### AIM OF THE EXERCISE
Reproduce each line exactly.

### GIVEN MATERIAL
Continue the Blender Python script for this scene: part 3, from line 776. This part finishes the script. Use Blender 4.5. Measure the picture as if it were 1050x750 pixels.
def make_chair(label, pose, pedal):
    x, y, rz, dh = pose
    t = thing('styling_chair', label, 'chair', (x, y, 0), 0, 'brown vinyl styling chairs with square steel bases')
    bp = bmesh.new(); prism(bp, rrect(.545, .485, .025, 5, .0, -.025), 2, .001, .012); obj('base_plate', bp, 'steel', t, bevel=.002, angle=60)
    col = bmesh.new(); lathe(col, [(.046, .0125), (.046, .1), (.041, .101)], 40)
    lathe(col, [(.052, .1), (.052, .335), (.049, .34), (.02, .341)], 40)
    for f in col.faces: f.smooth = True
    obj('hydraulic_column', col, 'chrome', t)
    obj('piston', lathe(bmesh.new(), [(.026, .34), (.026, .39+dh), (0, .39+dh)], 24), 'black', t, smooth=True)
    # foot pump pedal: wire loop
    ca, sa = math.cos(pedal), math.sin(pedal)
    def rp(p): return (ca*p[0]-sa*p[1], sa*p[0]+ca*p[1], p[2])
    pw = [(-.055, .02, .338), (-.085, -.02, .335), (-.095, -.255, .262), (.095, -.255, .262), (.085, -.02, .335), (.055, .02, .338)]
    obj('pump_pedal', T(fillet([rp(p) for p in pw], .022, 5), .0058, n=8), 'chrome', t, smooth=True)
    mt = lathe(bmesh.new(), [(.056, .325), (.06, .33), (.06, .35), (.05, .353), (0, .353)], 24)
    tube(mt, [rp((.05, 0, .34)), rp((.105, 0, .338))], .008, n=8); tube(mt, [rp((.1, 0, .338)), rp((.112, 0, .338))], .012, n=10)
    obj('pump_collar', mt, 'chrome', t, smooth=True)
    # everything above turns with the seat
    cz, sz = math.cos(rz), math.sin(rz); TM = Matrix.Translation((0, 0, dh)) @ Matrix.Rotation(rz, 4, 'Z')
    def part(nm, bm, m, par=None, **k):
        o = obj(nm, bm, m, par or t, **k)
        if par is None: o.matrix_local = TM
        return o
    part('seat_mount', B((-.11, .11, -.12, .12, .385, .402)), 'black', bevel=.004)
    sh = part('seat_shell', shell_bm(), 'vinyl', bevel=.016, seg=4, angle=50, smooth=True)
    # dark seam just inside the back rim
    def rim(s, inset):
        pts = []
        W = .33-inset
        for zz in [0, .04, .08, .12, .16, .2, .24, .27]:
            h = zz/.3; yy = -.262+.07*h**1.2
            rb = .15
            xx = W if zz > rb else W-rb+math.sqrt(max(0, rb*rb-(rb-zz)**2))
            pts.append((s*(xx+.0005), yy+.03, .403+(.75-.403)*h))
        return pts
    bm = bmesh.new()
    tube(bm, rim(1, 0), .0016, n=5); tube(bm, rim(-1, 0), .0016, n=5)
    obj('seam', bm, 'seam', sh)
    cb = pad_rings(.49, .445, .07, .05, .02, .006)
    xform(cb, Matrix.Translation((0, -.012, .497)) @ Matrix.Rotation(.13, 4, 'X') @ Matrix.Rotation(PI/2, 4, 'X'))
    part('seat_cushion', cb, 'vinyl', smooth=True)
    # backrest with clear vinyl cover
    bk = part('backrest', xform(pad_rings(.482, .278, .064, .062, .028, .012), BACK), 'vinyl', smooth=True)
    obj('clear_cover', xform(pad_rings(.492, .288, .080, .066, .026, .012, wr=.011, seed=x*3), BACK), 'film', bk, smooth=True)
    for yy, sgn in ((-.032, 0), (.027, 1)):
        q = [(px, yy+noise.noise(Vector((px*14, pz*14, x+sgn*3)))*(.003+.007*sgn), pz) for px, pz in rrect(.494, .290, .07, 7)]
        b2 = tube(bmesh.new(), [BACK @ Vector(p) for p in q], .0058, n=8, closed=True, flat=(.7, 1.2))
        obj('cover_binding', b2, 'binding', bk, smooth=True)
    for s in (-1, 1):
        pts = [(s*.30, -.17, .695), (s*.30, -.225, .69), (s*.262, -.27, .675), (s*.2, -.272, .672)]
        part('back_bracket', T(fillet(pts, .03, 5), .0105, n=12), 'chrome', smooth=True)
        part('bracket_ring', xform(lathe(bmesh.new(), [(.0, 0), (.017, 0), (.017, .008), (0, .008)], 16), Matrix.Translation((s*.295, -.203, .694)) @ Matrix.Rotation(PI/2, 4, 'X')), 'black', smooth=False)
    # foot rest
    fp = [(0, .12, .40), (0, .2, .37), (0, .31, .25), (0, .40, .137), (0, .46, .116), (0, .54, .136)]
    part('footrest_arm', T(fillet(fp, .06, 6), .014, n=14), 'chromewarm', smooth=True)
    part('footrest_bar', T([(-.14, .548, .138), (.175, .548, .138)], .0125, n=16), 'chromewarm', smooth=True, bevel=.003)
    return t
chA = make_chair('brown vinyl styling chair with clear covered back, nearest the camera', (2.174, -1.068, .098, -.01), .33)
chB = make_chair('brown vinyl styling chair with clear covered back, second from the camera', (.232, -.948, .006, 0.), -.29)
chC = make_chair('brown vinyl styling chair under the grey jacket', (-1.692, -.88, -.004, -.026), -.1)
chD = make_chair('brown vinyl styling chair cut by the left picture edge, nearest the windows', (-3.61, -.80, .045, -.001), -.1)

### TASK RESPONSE
Continue the Blender Python script for this scene: part 3, from line 776. This part finishes the script. Use Blender 4.5. Measure the picture as if it were 1050x750 pixels.
def make_chair(label, pose, pedal):
    x, y, rz, dh = pose
    t = thing('styling_chair', label, 'chair', (x, y, 0), 0, 'brown vinyl styling chairs with square steel bases')
    bp = bmesh.new(); prism(bp, rrect(.545, .485, .025, 5, .0, -.025), 2, .001, .012); obj('base_plate', bp, 'steel', t, bevel=.002, angle=60)
    col = bmesh.new(); lathe(col, [(.046, .0125), (.046, .1), (.041, .101)], 40)
    lathe(col, [(.052, .1), (.052, .335), (.049, .34), (.02, .341)], 40)
    for f in col.faces: f.smooth = True
    obj('hydraulic_column', col, 'chrome', t)
    obj('piston', lathe(bmesh.new(), [(.026, .34), (.026, .39+dh), (0, .39+dh)], 24), 'black', t, smooth=True)
    # foot pump pedal: wire loop
    ca, sa = math.cos(pedal), math.sin(pedal)
    def rp(p): return (ca*p[0]-sa*p[1], sa*p[0]+ca*p[1], p[2])
    pw = [(-.055, .02, .338), (-.085, -.02, .335), (-.095, -.255, .262), (.095, -.255, .262), (.085, -.02, .335), (.055, .02, .338)]
    obj('pump_pedal', T(fillet([rp(p) for p in pw], .022, 5), .0058, n=8), 'chrome', t, smooth=True)
    mt = lathe(bmesh.new(), [(.056, .325), (.06, .33), (.06, .35), (.05, .353), (0, .353)], 24)
    tube(mt, [rp((.05, 0, .34)), rp((.105, 0, .338))], .008, n=8); tube(mt, [rp((.1, 0, .338)), rp((.112, 0, .338))], .012, n=10)
    obj('pump_collar', mt, 'chrome', t, smooth=True)
    # everything above turns with the seat
    cz, sz = math.cos(rz), math.sin(rz); TM = Matrix.Translation((0, 0, dh)) @ Matrix.Rotation(rz, 4, 'Z')
    def part(nm, bm, m, par=None, **k):
        o = obj(nm, bm, m, par or t, **k)
        if par is None: o.matrix_local = TM
        return o
    part('seat_mount', B((-.11, .11, -.12, .12, .385, .402)), 'black', bevel=.004)
    sh = part('seat_shell', shell_bm(), 'vinyl', bevel=.016, seg=4, angle=50, smooth=True)
    # dark seam just inside the back rim
    def rim(s, inset):
        pts = []
        W = .33-inset
        for zz in [0, .04, .08, .12, .16, .2, .24, .27]:
            h = zz/.3; yy = -.262+.07*h**1.2
            rb = .15
            xx = W if zz > rb else W-rb+math.sqrt(max(0, rb*rb-(rb-zz)**2))
            pts.append((s*(xx+.0005), yy+.03, .403+(.75-.403)*h))
        return pts
    bm = bmesh.new()
    tube(bm, rim(1, 0), .0016, n=5); tube(bm, rim(-1, 0), .0016, n=5)
    obj('seam', bm, 'seam', sh)
    cb = pad_rings(.49, .445, .07, .05, .02, .006)
    xform(cb, Matrix.Translation((0, -.012, .497)) @ Matrix.Rotation(.13, 4, 'X') @ Matrix.Rotation(PI/2, 4, 'X'))
    part('seat_cushion', cb, 'vinyl', smooth=True)
    # backrest with clear vinyl cover
    bk = part('backrest', xform(pad_rings(.482, .278, .064, .062, .028, .012), BACK), 'vinyl', smooth=True)
    obj('clear_cover', xform(pad_rings(.492, .288, .080, .066, .026, .012, wr=.011, seed=x*3), BACK), 'film', bk, smooth=True)
    for yy, sgn in ((-.032, 0), (.027, 1)):
        q = [(px, yy+noise.noise(Vector((px*14, pz*14, x+sgn*3)))*(.003+.007*sgn), pz) for px, pz in rrect(.494, .290, .07, 7)]
        b2 = tube(bmesh.new(), [BACK @ Vector(p) for p in q], .0058, n=8, closed=True, flat=(.7, 1.2))
        obj('cover_binding', b2, 'binding', bk, smooth=True)
    for s in (-1, 1):
        pts = [(s*.30, -.17, .695), (s*.30, -.225, .69), (s*.262, -.27, .675), (s*.2, -.272, .672)]
        part('back_bracket', T(fillet(pts, .03, 5), .0105, n=12), 'chrome', smooth=True)
        part('bracket_ring', xform(lathe(bmesh.new(), [(.0, 0), (.017, 0), (.017, .008), (0, .008)], 16), Matrix.Translation((s*.295, -.203, .694)) @ Matrix.Rotation(PI/2, 4, 'X')), 'black', smooth=False)
    # foot rest
    fp = [(0, .12, .40), (0, .2, .37), (0, .31, .25), (0, .40, .137), (0, .46, .116), (0, .54, .136)]
    part('footrest_arm', T(fillet(fp, .06, 6), .014, n=14), 'chromewarm', smooth=True)
    part('footrest_bar', T([(-.14, .548, .138), (.175, .548, .138)], .0125, n=16), 'chromewarm', smooth=True, bevel=.003)
    return t
chA = make_chair('brown vinyl styling chair with clear covered back, nearest the camera', (2.174, -1.068, .098, -.01), .33)
chB = make_chair('brown vinyl styling chair with clear covered back, second from the camera', (.232, -.948, .006, 0.), -.29)
chC = make_chair('brown vinyl styling chair under the grey jacket', (-1.692, -.88, -.004, -.026), -.1)
chD = make_chair('brown vinyl styling chair cut by the left picture edge, nearest the windows', (-3.61, -.80, .045, -.001), -.1)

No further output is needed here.